Saturday, February 13, 2021

February 13: Of Moments of Sudden, Awestruck Realization



Exodus 35:10-36:38
Matthew 27:32-66
Psalm 34:1-10
Proverbs 9:7-8

Have you ever had a moment where you realized that you hadn't just screwed up, you had done so in royal fashion?  A moment that impossibly combines the desire to run and hide, the knowledge it won't matter, the wish you could do things differently and the desperation to make amends?  Scripture has a few such people, and we meet one of them today - the centurion who, just a few hours ago, was quite possibly one of the ones gleeful in their torture of this Jewish rabbi, foresworn by the other teachers, abandoned by His students.  He may have wielded the scourge; perhaps jammed the crown of thorns into our Lord's head, or ripped the purple robe off of him, ripping open the wounds that had scabbed onto the cloth.  He may even have been the one who nailed Jesus to the cross, then gave the order to hoist Him up, and then laughed while he gambled for our Lord's cloak. 

He sat there, watching, smug, certain, ready to call it a day and head on home, as soon as the Rabble Rouser finally died.  

And then Jesus did.  

And the earth shook, and the temple curtain - a fabric a handwidth thick - was torn in two - impossible!  And rocks split, and tombs broke open, and the "bodies of many holy people who had died were raised to life…and went into the Holy City", appearing to many people.  And the centurion realized who it was his actions, his sin had just killed.  As all this became apparent to the centurion, can you imagine the question in his mind?  "Dear God, what have I done?"
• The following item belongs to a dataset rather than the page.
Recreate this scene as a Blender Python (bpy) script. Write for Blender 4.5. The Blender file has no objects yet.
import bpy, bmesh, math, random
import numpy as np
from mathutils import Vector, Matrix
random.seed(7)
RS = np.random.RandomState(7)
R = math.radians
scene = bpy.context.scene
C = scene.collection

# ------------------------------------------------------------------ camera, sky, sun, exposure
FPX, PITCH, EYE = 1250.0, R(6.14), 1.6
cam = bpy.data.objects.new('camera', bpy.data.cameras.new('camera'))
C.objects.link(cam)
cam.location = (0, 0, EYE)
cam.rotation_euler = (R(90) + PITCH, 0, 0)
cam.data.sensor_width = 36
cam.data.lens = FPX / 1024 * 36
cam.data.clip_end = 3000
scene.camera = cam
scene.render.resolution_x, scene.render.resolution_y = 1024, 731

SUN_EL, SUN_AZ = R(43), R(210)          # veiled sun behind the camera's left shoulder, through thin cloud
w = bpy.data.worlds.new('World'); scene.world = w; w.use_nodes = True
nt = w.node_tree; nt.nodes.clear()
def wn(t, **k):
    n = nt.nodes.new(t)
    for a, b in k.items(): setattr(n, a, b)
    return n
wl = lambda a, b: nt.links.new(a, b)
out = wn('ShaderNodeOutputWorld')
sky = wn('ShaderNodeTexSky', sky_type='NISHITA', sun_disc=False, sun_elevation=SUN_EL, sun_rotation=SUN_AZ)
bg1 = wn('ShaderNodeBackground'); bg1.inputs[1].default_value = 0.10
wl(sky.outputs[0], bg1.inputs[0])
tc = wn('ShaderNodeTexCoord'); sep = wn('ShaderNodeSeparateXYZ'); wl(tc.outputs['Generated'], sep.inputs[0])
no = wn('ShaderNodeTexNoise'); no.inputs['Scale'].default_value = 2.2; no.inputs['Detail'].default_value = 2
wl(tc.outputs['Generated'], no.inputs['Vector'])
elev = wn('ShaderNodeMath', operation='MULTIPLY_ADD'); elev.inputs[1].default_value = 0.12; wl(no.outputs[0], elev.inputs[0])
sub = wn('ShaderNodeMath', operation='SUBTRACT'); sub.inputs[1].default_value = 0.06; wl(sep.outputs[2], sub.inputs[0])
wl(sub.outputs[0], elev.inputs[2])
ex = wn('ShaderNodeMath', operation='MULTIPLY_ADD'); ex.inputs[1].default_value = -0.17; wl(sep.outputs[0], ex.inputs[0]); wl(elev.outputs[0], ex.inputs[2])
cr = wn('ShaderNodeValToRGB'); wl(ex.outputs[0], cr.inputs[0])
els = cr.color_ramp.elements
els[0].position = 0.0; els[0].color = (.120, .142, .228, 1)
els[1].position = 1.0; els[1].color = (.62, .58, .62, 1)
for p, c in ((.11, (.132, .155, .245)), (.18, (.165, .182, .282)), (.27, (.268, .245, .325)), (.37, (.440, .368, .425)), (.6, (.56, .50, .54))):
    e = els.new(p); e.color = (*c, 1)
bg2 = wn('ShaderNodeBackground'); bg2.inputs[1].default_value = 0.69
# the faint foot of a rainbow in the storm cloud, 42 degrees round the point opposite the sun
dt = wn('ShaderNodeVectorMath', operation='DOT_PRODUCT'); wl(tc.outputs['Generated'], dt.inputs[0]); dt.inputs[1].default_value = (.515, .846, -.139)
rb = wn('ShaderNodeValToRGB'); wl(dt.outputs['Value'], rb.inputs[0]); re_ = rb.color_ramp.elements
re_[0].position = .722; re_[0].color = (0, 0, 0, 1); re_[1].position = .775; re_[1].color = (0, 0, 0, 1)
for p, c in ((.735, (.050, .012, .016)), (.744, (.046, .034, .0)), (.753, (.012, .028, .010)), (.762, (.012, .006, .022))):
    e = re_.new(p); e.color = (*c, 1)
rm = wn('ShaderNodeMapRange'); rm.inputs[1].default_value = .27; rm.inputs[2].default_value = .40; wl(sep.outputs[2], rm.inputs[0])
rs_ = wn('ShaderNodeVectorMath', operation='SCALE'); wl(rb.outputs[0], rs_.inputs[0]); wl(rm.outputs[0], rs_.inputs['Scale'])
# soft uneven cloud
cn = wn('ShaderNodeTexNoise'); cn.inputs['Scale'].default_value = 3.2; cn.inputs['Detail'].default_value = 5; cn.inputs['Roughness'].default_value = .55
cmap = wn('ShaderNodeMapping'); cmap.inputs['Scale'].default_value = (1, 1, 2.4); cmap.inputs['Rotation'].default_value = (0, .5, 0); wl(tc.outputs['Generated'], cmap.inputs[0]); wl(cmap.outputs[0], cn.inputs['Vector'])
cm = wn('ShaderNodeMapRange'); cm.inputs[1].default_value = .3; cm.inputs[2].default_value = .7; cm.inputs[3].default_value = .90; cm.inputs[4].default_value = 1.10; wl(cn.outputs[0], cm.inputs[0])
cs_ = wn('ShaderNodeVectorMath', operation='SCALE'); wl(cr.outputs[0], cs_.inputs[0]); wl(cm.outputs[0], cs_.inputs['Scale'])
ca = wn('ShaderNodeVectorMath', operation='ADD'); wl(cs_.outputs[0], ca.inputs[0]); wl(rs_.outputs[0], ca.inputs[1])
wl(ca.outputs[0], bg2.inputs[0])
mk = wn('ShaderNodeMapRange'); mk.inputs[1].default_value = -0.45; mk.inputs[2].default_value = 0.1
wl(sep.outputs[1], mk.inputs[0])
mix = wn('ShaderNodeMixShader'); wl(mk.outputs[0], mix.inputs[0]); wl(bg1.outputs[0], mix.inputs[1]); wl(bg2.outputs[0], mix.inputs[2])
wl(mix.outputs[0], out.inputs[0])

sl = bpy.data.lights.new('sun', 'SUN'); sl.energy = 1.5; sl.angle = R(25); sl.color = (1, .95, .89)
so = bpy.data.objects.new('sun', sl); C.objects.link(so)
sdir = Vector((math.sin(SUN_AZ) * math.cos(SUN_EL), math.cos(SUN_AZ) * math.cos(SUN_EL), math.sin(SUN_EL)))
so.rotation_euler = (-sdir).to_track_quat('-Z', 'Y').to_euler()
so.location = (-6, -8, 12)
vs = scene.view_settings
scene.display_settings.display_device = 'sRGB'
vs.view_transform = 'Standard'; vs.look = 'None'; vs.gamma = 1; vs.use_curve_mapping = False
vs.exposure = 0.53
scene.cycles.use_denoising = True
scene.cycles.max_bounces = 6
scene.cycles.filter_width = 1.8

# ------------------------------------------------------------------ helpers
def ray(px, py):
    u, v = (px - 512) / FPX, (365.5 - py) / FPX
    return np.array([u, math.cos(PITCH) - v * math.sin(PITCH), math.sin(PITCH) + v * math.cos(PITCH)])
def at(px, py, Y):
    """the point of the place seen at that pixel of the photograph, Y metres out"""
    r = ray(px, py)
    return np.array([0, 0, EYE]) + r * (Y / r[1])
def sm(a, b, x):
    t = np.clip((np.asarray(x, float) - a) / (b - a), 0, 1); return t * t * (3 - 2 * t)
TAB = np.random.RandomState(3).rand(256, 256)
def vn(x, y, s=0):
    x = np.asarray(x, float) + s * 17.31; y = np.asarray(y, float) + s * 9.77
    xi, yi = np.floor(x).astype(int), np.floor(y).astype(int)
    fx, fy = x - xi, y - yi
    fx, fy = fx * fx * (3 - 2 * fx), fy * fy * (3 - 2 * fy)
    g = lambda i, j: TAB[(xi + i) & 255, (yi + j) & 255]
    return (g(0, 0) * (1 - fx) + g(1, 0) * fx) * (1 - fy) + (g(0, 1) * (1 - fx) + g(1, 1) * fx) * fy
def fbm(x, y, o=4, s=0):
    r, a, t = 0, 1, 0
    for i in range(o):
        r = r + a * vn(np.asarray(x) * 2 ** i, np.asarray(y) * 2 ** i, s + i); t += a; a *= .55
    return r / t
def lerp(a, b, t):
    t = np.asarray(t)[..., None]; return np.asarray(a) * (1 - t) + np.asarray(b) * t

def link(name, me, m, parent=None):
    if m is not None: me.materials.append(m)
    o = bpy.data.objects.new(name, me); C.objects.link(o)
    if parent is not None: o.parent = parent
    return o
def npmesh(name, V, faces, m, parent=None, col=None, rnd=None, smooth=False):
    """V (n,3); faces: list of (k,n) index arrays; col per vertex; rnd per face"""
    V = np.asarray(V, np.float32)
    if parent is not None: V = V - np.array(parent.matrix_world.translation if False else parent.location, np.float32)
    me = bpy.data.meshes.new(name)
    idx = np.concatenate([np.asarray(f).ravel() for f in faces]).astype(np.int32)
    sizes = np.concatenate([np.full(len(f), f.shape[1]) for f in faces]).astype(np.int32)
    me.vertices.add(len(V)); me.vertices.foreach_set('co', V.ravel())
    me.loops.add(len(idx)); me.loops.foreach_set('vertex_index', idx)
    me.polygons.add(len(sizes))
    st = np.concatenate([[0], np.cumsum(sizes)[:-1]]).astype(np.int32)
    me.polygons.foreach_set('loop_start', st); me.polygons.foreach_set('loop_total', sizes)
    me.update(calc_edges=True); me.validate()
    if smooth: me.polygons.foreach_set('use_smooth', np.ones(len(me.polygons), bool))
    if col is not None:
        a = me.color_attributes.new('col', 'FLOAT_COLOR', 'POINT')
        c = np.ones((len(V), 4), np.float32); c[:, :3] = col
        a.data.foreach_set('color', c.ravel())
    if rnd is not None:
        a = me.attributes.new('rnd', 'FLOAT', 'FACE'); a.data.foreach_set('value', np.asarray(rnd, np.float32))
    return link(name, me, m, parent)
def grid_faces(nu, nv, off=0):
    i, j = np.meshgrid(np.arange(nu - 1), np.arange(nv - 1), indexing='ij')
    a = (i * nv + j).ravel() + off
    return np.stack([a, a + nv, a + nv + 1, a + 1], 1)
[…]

I envy that centurion.  Each day I commit the very sins that led Jesus to choose to die for me.  And each and every day, the gravity of my actions, and the enormity of the grace I've been given - they escape me.  I pray each day for an appreciation of the agony Jesus bore to save me, to the point He saw His Father turn away from Him.  The first step towards that appreciation has to be a moment of awestruck realization of my sins: "Dear God, what have I done?"